Even under the majority’s own test, however, I do not believe this expenditure can pass constitutional muster. The district has virtually no control over the CTA president’s execution of her duties. In fact, under the contract, the board has no control over who will be president of the CTA. That is determined by the membership of *353the CTA and the president could be a person totally unsuited for the duties called for in the contract. Under Proposal 98, the president of the CTA is free to act in the best interest of CTA members, even though this may be to the detriment of non-CTA members or contrary to the best interests of the school district. In light of this fact, I do not believe that any assumed financial savings accruing to the district under the proposal can compensate for this loss of control. Thus, the value to be received by the public, financial savings, is outweighed by the consideration to be paid by the public, loss of control. What has happened here is that the board has “bought its peace” by paying the president of the CTA for duties which benefit the CTA at the expense of the board and non-CTA member teachers.

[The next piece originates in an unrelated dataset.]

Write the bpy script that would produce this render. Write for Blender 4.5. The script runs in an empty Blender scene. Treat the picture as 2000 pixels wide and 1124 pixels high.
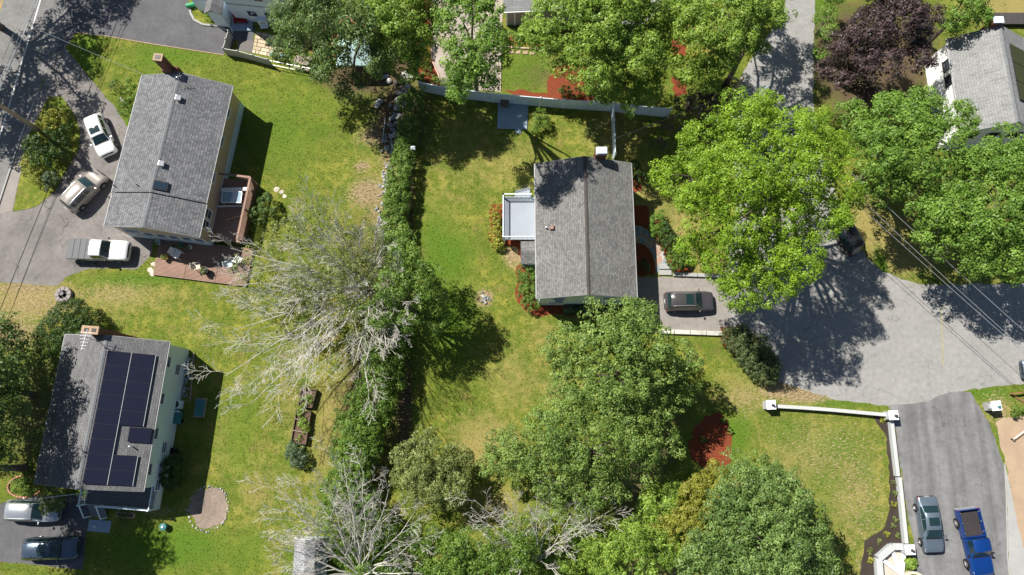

In conclusion, I believe that the value to be received by the school board is exceeded by the consideration to be paid by the board. The contract favors the CTA with very little benefit to the board. In other words, the cost to the public far exceeds the benefits to be received by the public. By whatever test, the “primary/incidental” benefit test, Allydone Realty Corporation, supra, or the “valuable consideration” test of the majority, the contract results in donation of public funds for a private purpose contrary to our Constitution.